__Given instruction__: Gather up all lines that carry the word "part".

+++ Supplied information +++

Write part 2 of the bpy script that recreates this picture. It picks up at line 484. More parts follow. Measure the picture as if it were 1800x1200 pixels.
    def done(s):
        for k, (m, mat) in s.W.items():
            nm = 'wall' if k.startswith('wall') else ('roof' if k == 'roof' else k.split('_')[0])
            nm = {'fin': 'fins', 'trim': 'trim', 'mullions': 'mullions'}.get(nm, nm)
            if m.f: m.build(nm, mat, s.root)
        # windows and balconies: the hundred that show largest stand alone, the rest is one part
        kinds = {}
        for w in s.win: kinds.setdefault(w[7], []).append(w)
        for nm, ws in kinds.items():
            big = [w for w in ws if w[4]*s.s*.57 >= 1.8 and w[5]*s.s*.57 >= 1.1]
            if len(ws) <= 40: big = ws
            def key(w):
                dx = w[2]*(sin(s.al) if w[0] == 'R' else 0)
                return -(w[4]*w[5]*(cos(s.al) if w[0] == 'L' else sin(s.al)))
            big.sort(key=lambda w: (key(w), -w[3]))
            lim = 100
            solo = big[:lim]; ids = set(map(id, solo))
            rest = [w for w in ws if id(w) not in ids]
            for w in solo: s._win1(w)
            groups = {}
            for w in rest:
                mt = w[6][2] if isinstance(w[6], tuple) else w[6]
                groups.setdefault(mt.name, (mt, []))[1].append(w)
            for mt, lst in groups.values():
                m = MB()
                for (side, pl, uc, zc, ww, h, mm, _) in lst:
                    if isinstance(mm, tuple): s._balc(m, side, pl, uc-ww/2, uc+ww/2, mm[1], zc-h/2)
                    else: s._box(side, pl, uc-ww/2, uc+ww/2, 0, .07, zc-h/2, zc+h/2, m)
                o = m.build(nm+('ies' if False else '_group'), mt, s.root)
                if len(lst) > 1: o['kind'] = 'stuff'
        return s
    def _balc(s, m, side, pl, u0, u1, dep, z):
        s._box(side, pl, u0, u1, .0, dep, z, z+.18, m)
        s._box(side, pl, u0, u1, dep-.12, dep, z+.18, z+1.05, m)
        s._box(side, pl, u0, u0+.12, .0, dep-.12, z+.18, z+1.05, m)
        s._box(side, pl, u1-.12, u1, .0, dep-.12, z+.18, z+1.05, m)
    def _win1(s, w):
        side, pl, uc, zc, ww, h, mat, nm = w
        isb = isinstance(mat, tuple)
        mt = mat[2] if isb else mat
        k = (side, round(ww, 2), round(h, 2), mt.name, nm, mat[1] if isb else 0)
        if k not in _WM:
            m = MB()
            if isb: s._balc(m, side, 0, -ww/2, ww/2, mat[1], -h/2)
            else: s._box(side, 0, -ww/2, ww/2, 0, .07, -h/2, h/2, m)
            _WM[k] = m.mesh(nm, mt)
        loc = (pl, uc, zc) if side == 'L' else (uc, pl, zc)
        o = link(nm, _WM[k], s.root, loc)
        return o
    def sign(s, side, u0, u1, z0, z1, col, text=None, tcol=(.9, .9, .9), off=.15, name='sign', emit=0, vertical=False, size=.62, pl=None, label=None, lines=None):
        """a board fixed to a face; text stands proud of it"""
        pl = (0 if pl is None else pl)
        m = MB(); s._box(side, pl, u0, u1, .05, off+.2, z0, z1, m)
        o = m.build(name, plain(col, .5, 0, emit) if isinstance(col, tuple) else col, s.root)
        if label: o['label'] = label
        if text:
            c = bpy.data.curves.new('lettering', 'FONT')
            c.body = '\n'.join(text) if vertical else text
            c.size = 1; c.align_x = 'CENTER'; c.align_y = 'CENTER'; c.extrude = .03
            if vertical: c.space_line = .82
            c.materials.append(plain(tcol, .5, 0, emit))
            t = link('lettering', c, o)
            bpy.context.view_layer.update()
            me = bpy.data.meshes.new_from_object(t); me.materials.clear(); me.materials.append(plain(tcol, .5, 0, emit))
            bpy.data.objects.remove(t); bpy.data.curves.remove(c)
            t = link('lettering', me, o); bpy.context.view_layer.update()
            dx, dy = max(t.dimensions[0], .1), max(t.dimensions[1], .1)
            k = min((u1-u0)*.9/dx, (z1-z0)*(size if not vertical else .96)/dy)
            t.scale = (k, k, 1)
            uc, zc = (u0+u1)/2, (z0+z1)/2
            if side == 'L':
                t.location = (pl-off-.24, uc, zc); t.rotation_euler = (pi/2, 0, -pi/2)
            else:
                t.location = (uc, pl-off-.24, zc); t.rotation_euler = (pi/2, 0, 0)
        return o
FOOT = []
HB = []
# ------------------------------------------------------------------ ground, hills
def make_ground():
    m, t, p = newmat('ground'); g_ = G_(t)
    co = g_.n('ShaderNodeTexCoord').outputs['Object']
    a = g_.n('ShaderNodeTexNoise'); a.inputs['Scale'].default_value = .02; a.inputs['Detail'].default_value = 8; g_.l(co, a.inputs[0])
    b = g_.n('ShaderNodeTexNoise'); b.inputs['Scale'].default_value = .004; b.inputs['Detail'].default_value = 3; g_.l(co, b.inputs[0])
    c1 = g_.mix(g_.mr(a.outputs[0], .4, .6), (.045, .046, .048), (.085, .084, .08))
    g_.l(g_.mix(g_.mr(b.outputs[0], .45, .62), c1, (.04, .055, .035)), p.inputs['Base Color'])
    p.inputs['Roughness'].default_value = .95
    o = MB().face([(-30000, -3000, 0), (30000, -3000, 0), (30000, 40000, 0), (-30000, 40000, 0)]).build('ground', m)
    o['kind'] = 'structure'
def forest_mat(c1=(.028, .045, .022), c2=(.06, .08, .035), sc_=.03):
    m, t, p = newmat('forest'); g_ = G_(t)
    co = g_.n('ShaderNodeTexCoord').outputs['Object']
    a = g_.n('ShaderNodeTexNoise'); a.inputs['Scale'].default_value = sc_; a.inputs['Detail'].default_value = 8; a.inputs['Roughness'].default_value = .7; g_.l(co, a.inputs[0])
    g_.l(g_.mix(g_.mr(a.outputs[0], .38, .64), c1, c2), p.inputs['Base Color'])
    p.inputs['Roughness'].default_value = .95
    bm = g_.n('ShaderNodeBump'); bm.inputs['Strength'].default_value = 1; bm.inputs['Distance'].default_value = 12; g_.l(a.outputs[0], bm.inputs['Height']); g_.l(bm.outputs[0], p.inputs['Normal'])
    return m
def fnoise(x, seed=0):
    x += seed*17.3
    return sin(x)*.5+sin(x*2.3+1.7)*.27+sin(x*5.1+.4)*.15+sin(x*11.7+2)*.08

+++

__Complete response__:
Write part 2 of the bpy script that recreates this picture. It picks up at line 484. More parts follow. Measure the picture as if it were 1800x1200 pixels.
        # windows and balconies: the hundred that show largest stand alone, the rest is one part